From Lean Startup to Lean Privacy: Turning Privacy Concerns Into Opportunities
The story of Snapchat is one of a missed opportunity: most existing messaging apps failed to capture users’ desire for short-lived messages. This simple privacy feature gave Snapchat tremendous popularity and value. Privacy increasingly plays a large role in the art of getting to know users and enabling new business models.
Many online companies profit from the data they collect and are incentivized to design data hungry products with minimal privacy features. As a consequence, consumers feel in little control over their data [1] and there remains a large disparity between how technologies operate and user privacy expectations.
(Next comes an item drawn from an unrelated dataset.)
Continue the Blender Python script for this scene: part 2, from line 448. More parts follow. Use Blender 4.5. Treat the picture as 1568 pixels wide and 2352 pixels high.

An infamous example is Facebook’s default privacy settings that tend to be generous and share content with a large audience to encourage user participation [2].
Users often put up with poor privacy practices because companies offer something they really like. Consumer behavior might change following increased public awareness of data collection practices and Internet surveillance. Privacy not only enables new business models, it also helps companies differentiate their services and establish trust relations with users. Users in control of their data might share more and regret less [3]. The emergence of novel sensing technologies is bound to make privacy even more important. It is no longer just about Facebook, it is about retail stores tracking customers via Wi-Fi, security cameras running face recognition, and email providers performing psychological profiling of their users.
One key aspect of privacy protection is user expectations: when companies fail to provide customers with the privacy they expect, there can be negative externalities. In some cases, users rebel against certain designs. For example, Google Buzz had to stop publicly sharing whom their users email most and Instagram reverted changes to their privacy policy that would let advertisers make use of user pictures. Instagram’s reputation took a hit and Google Buzz was eventually closed.
User expectations are hard to elucidate because they vary over time, context, and across social groups. Some conclude that users do not want privacy and that privacy is dead. Others instead believe that something should be done about it, and we take advantage of today’s Data Privacy Day to suggest a possible approach towards understanding and meeting user privacy expectations.
Imagine technologies meeting user expectations by continually aligning with different personas in the consumer base. The startup industry is already doing this to find good product-market fit by following the Lean Startup model. Companies should apply the same user-centered approach to their privacy policies. We coin this approach Lean Privacy: for each minimum viable product, progress is measured in terms of satisfaction of privacy expectations, in addition to standard metrics.
We expect the emergence of a series of privacy-related metrics for validated privacy learning [4]. For example, companies monitoring how customers set their data sharing preferences should not only focus on how to increase customer involvement, but also how user decisions reflect on their privacy expectations. Via user interviews, A/B testing, or customer shadowing, companies can measure whether customers’ privacy expectations are fulfilled.
Privacy is often considered a hindrance, a deterrent to business growth. Instead, we consider it an unrecognized source of opportunity. Privacy is not static. Privacy is evolving. It thus requires iterative processes to find novel privacy trade-offs, balancing data sharing with data protection. Organizations that integrate privacy expectations into their analytics will be at the forefront of a new generation of privacy-aware products. This will achieve the ultimate objective of Trustworthy Communications, mindful of what people expect, thus exiting an era of Faithful Communications, where trust in services providers is mostly based on hope and wishful thinking.
[1] Microsoft Data Privacy Day. Privacy Survey. 2013
[2] Liu, Yabing, et al. “Analyzing Facebook privacy settings: User expectations vs. reality.” Proceedings of the 2011 ACM SIGCOMM conference on Internet measurement conference. ACM, 2011.
[3] Wang, Yang, et al. “I regretted the minute I pressed share: A qualitative study of regrets on Facebook.” Proceedings of the Seventh Symposium on Usable Privacy and Security. ACM, 2011.
[4] Cranor, Lorrie Faith, Joseph Reagle, and Mark S. Ackerman. Beyond concern: Understanding net users’ attitudes about online privacy. Cambridge, MA: MIT Press, 2000.